Governor Beshear Calls for Cap on Payday Lending

16 12 2009

Gov. Beshear Calls for Rate Cap on Payday Lending

36 percent rate cap would match federal limit for military families

[Governor Steve Beshear released the following statement to the media on 12/15/2009]

FRANKFORT, Ky. (Dec. 15, 2009) – Gov. Steve Beshear today joined consumer advocates in calling for the General Assembly to limit the amount of interest payday lenders can charge customers to 36 percent. Currently those rates, on an annualized basis, can be more than 400 percent.

“Thousands of Kentuckians who have fallen on hard economic times are trying to find short-term means by which they can put food on the table for their families. In many cases they turn to lenders who, with no security needed, loan money with a very high expected rate of return,”

Governor Steve Beshear

 said Gov. Beshear. “A rate cap would be a strong protective measure that we can take on behalf of consumers.”

The 36 percent annual percentage rate (APR) cap is consistent with the limit the federal government implemented for military personnel and their families in October 2007. At least 15 states have followed suit and now prohibit high-cost payday lending by limiting the interest rate to a two-digit cap. Also, following the national trend away from payday lending, the Federal Deposit Insurance Corp. is now piloting a small-dollar loan program encouraging banks to offer affordable small loans as an alternative.
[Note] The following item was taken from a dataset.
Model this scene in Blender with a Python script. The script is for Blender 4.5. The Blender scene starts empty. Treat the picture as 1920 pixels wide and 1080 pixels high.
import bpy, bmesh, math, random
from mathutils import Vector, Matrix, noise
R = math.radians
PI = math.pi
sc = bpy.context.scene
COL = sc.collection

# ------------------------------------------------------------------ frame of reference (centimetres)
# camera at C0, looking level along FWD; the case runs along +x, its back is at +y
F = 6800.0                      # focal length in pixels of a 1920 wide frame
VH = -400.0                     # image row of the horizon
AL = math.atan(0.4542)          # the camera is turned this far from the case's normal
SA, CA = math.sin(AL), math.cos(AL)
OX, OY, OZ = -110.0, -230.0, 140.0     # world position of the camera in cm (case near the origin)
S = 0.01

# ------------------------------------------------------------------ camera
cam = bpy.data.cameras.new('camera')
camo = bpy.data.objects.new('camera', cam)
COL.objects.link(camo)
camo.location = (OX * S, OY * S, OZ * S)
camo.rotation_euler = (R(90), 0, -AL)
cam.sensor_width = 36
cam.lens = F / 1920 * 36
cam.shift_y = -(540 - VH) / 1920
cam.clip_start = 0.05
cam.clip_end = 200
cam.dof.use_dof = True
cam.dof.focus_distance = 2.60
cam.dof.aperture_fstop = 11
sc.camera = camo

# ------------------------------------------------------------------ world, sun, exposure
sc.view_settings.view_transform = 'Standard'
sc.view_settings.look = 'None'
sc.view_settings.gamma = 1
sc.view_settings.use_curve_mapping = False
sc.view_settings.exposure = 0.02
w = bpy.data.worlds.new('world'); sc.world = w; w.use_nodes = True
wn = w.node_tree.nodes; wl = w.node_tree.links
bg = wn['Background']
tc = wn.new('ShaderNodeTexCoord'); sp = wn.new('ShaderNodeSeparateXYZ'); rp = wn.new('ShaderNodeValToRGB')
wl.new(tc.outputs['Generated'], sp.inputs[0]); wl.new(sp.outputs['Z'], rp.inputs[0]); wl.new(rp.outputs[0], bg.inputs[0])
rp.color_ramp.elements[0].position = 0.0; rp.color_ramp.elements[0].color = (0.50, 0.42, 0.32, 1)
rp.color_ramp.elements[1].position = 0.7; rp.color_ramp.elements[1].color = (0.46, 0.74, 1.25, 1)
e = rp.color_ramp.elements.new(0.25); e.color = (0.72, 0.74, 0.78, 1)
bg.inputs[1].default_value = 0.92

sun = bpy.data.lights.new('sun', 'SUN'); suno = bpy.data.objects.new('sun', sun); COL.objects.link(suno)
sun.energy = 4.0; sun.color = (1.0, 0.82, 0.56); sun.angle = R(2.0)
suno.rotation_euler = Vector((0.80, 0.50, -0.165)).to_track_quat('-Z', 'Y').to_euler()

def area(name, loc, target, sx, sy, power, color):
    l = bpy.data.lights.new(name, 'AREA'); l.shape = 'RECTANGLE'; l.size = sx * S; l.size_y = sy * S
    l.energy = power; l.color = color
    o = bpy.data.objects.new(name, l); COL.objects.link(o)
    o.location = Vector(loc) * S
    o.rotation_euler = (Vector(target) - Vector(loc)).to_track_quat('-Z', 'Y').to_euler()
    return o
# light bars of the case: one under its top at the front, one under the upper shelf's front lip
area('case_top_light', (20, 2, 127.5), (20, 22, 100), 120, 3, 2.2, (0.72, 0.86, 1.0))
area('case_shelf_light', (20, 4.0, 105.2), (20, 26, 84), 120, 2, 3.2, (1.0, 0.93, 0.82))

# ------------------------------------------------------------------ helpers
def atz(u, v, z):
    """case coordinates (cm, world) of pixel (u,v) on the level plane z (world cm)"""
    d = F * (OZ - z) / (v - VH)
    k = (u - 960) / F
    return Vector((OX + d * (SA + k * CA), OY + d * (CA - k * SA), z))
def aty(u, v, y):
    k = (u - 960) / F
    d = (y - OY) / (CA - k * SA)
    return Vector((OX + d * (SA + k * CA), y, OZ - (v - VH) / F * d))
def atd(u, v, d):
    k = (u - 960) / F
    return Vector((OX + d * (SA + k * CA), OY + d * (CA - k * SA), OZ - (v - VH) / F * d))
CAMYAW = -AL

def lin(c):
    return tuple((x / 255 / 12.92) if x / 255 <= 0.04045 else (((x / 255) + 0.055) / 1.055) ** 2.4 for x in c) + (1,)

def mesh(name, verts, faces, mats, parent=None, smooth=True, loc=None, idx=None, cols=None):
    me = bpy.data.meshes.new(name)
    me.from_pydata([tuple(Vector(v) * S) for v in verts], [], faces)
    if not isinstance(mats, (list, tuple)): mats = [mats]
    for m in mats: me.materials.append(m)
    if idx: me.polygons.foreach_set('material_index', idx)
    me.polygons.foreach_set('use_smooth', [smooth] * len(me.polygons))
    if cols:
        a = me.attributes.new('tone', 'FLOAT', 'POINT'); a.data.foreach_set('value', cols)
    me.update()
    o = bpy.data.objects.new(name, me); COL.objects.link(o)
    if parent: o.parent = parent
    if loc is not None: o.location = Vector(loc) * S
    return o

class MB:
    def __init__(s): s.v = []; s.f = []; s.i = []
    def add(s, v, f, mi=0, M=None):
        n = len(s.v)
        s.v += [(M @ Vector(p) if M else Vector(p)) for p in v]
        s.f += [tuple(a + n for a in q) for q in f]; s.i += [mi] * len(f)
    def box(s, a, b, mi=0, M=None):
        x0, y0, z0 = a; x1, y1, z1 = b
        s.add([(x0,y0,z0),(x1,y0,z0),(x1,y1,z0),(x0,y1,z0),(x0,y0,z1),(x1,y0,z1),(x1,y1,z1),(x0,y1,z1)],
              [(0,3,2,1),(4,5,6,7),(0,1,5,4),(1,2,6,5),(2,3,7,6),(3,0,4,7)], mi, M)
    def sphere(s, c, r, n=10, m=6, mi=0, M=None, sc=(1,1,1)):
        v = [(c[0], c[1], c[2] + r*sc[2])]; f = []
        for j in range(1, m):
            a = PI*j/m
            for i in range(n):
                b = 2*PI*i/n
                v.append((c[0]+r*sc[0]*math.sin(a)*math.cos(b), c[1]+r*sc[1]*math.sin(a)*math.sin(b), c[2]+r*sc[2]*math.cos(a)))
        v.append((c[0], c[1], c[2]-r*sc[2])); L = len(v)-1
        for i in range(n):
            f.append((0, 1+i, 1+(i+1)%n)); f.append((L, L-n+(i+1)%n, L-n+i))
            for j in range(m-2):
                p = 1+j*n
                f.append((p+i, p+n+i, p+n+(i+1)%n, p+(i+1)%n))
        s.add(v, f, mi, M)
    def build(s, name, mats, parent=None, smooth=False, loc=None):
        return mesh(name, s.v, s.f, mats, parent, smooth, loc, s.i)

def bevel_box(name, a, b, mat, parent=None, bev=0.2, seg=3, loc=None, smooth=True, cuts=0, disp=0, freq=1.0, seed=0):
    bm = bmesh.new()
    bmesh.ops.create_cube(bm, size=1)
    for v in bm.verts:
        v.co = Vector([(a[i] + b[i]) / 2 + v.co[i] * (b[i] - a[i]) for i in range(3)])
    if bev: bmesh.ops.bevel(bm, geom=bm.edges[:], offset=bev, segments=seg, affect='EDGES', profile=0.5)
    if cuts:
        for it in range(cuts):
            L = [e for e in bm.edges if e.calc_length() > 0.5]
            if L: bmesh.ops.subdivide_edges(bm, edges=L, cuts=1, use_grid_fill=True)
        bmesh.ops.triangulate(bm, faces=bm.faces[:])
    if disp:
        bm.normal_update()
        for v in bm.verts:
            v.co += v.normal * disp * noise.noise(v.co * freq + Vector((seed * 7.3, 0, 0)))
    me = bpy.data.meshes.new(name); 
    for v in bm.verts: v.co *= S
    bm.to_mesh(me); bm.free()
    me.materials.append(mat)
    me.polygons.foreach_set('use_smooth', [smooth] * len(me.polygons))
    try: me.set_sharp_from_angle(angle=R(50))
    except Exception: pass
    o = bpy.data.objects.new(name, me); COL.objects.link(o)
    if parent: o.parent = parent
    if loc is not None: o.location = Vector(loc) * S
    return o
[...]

“The Governor is taking a direct and crucial step in supporting the financial well-being of Kentucky’s hard working families,” said Terry Brooks, executive director of Kentucky Youth Advocates. “In tough economic times, we have to be creative in fighting the high price of being poor in Kentucky. By tackling predatory lending practices through this payday loan interest cap, Governor Beshear will make a real difference for families from Prestonsburg to Paducah.”

A July 2009 Center for Responsible Lending report found that three-fourths of the loan volume of the payday industry is generated by borrowers who must re-borrow before their next pay period. The loans cannot be “rolled over,” so each time a new loan is made the full fee is applied. Consumer advocates say that this causes a cycle of debt that consumers find difficult to escape.

“The Kentucky Coalition for Responsible Lending (KCRL) applauds the Governor’s efforts to cap interest on payday loans at 36 percent,” said Anne Marie Regan, an attorney with the Kentucky Equal Justice Center and a member of KCRL, a statewide coalition of 64 member organizations that came together last year to seek reform of Kentucky’s payday lending law. “When Kentucky families are struggling to make ends meet, the legislature should ensure that all lending rates, including those on payday loans, are fair and reasonable.” More information on payday loans and the KCRL is online https://kyresponsiblelending.wordpress.com/

Today there are 743 payday lenders – also known as check cashers or deferred deposit companies – operating in Kentucky. A 10-year moratorium instituted in 2009 prevents new payday lenders from opening in Kentucky. This provision was included in HB 444 sponsored by Rep. Johnnie Bell and supported and signed into law by Gov. Beshear.